At today’s Practising Law Institute’s SEC Speaks program, Securities and Exchange Commission (“SEC”) Chair Paul Atkins shared his views on a wide range of topics. Chair Atkins touched on innovation at the SEC, FinHub and its role and, of course, crypto and the crypto markets.
Chair Atkins also spoke about financial innovation and specifically closed-end funds. He noted SEC Staff policy that has limited investments by closed-end funds in private funds and private securities or otherwise required that closed-end funds that invest 15% or more of their assets in private funds impose a minimum initial investment requirement of $25,000 and restrict sales to accredited investors. As a consequence, retail investors have been foreclosed from opportunities that might have existed to invest in private equity funds or private credit funds through registered funds.

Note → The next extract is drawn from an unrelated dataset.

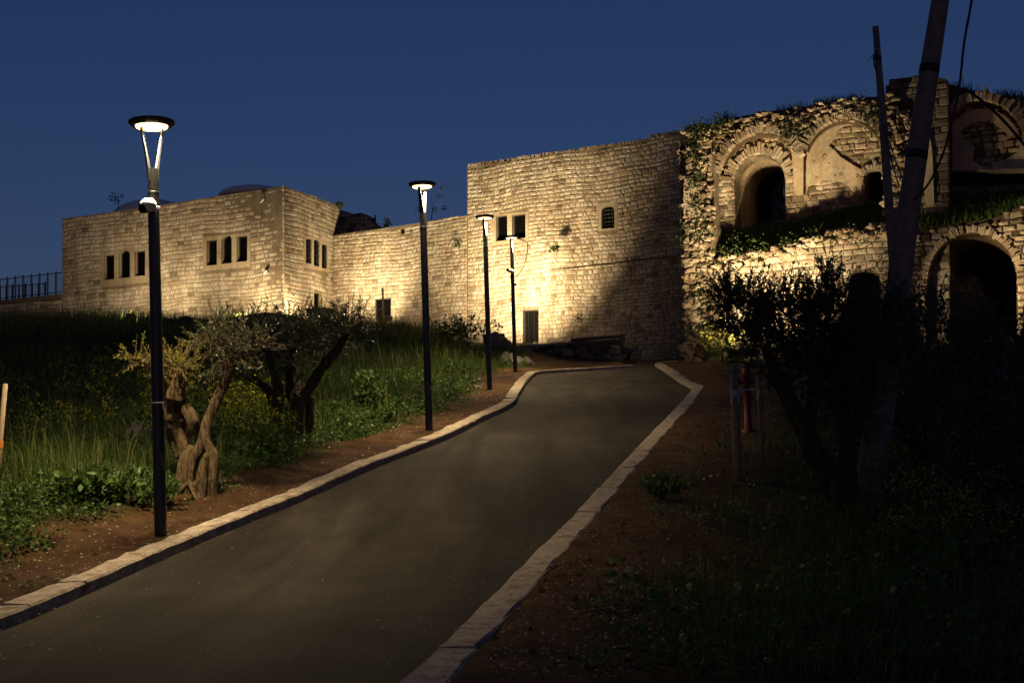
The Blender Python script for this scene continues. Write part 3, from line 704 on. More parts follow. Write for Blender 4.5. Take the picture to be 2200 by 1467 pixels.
mb = MB(); q = BV.poly([(1484, 276), (1925, 212), (1925, 300), (1484, 340)]);
zc = q[1][1] - .6; mb.box(BV.w((q[0][0] + q[1][0]) / 2, zc - .1, -2.4), BV.d * (q[1][0] - q[0][0]) / 2, BV.n * 1.1, Vector((0, 0, .2)), .3); mb.build('roof', M['fill'], ruin)
# ledge between front wall and upper wall
mb = MB(); N_ = 24; vs = []
for k in range(N_ + 1):
    x = 1505 + (1912 - 1505) * k / N_; yb = np.interp(x, [1505, 1560, 1650, 1765, 1912], [572, 558, 543, 510, 485]); u, z = R0.uv(x, yb); _, zb = R1.uv(x, np.interp(x, [1505, 1690, 1850, 1912], [500, 477, 440, 432]))
    vs += [R0.w(u, z - .04, .02), R0.w(u, z + (zb - z) * .5 + .1 * math.sin(k), -.75), R0.w(u, zb, -1.27)]
mb.add(vs, [(3 * i + j, 3 * i + j + 1, 3 * i + j + 4, 3 * i + j + 3) for i in range(N_) for j in range(2)], .9); led = mb.build('ledge', M['soil'], ruin); LEDGE = [Vector(v) for v in vs]

# right ruin (tower block, plastered vault, lower arch)
rr = empty('ruined_vault', R0.w(14, 3, 0)); tag(rr, 'dark ruined vault with a big lower arch and a plastered arch, at the right edge', 'ruin')
T0 = R0.off(-.5)
tb = T0.poly([(1903, 930), (1903, 184), (1910, 184), (1910, 171), (1950, 167), (1974, 162), (2005, 165), (2034, 170), (2038, 190), (2040, 440), (2040, 930)])
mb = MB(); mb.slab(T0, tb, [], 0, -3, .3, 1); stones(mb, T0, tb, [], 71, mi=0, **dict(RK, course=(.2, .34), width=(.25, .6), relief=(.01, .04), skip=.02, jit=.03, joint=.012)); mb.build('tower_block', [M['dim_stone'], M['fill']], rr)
mb = MB(); q = T0.poly([(1985, 300), (1998, 285), (2004, 330), (2008, 440), (1992, 445), (1984, 400)]); mb.slab(T0, q, [], .12, -.1, .6); mb.build('plaster', M['plaster'], rr)
mb = MB(); rng = random.Random(3)
for k in range(260):
    x = rng.gauss(1925, 16); y = rng.uniform(235, 700); u, z = T0.uv(min(max(x, 1908), 1960), y); s = rng.uniform(.08, .22); mb.lump_stone(T0.w(u, z, .1), s * 1.2, s * .6, s * .8, rng, rng.uniform(.2, 1))
mb.build('broken_rim', M['rubble'], rr)
# lower front wall with arch
LA = [(1992, 930), (1992, 600)] + arc(2088, 602, 96, 100, 180, 0, 20) + [(2184, 600), (2186, 930)]
lw = R0.poly([(1913, 930), (1913, 492), (1960, 500), (2000, 486), (2060, 478), (2130, 470), (2200, 440), (2330, 420), (2330, 930)])
lh = R0.poly(LA); mb = MB(); mb.slab(R0, lw, [lh], 0, -.9, .3, 1); stones(mb, R0, lw, [lh], 73, mi=0, **RK); mb.build('lower_wall', [M['rubble'], M['fill']], rr)
ring_stones(R0, 'arch_ring', 2088, 602, 98, 102, 5, 175, 52, .24, .10, parent=rr, depth=.4)
tunnel(R0, lh, .0, -4.5, 'fill', 'vault', rr)
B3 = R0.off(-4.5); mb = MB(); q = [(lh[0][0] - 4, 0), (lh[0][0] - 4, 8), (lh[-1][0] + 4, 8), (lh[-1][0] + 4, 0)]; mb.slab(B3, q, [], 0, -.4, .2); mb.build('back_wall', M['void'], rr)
B4 = R0.off(-2.8); mb = MB(); q = B4.poly([(2050, 930), (2052, 640), (2060, 600), (2080, 592), (2100, 594), (2108, 620), (2118, 640), (2118, 665), (2106, 680), (2106, 930)])
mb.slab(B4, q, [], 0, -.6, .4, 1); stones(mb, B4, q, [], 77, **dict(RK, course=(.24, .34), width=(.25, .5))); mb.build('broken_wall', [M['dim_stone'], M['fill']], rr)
# upper plastered arch
U1 = R0.off(-1.6)
uw = U1.poly([(2030, 445), (2036, 180), (2080, 193), (2117, 196), (2146, 204), (2200, 209), (2330, 215), (2330, 420)])
sl = U1.poly([(2036, 404), (2036, 374), (2330, 371), (2330, 392)])
mb = MB(); mb.slab(U1, U1.poly([(2028, 374), (2036, 180), (2080, 193), (2117, 196), (2146, 204), (2200, 209), (2330, 215), (2330, 371)]), [], 0, -.8, .3, 1)
uq = U1.poly([(2036, 370), (2040, 190), (2080, 195), (2117, 198), (2146, 206), (2200, 211), (2330, 217), (2330, 368)]); stones(mb, U1, uq, [], 79, mi=0, **RK); mb.build('upper_wall', [M['rubble'], M['fill']], rr)
mb = MB(); q = U1.poly([(2034, 371), (2030, 340)] + arc(2112, 335, 88, 96, 172, 128, 5) + [(2072, 300), (2095, 318), (2090, 345), (2110, 362), (2128, 371)]); mb.slab(U1, q, [], .14, -.02, .6); mb.build('plaster', M['plaster'], rr)
mb = MB(); q = U1.poly([(2136, 371), (2130, 352), (2160, 345), (2185, 330), (2198, 300), (2230, 300), (2260, 371)]); mb.slab(U1, q, [], .14, -.02, .6); mb.build('plaster', M['plaster'], rr)
mb = MB(); q = U1.poly(arc(2112, 335, 88, 100, 150, 30, 12) + arc(2112, 335, 66, 72, 30, 150, 12)); mb.slab(U1, q, [], .13, -.02, .6); mb.build('plaster', M['plaster'], rr)
ring_stones(U1, 'arch_ring', 2112, 335, 94, 112, 5, 172, 40, .36, .7, parent=rr, depth=.7)
mb = MB(); q = U1.poly([(2030, 376), (2030, 371), (2330, 366), (2330, 371)]); mb.slab(U1, q, [], .5, -.3, .5); mb.build('lintel', M['dim_stone'], rr)
mb = MB(); q = U1.poly([(2026, 410), (2026, 372), (2330, 366), (2330, 400)]); mb.slab(U1, q, [], -.75, -1.0, .2); mb.build('recess', M['void'], rr)
U2 = R0.off(-1.3); mb = MB(); q = U2.poly([(2024, 470), (2024, 404), (2110, 400), (2200, 394), (2330, 386), (2330, 450)]); mb.slab(U2, q, [], 0, -.7, .4, 1); stones(mb, U2, q, [], 81, **KW_BIG); mb.build('parapet', [M['dim_stone'], M['fill']], rr)
mb = MB(); vs = []
for k in range(13):
    x = 1960 + 30 * k; u, z = R0.uv(x, np.interp(x, [1960, 2060, 2130, 2200, 2330], [500, 478, 470, 440, 420])); zb = U2.uv(x, 428 - (x - 2024) * .04)[1]; vs += [R0.w(u, z - .03, .02), R0.w(u, zb + .1, -1.32)]
mb.add(vs, [(2 * i, 2 * i + 1, 2 * i + 3, 2 * i + 2) for i in range(12)], 1.); mb.build('ledge', M['soil'], rr); LEDGE2 = [Vector(v) for v in vs]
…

Recently, Commissioner Uyeda commented on this as well during his remarks at the 2025 Conference on Financial Market Regulation, discussing investments in private securities through pooled funds.
Chair Atkins noted how much has changed since the SEC Staff first implemented its 15% limitation, citing the growth of private markets, as well as the increased oversight and enhanced reporting by both private fund advisers and registered funds. He concluded by announcing that he intends to have the “Commission address this situation and reconsider this 23-year-old practice concerning investments by closed-end funds in private funds.” Noting that there are disclosure issues and investor protection issues yet to be addressed, this is welcome news. Of course, this comes at a time when the House Financial Services Committee is considering proposed legislation that would address this issue—better, of course, addressed by the SEC.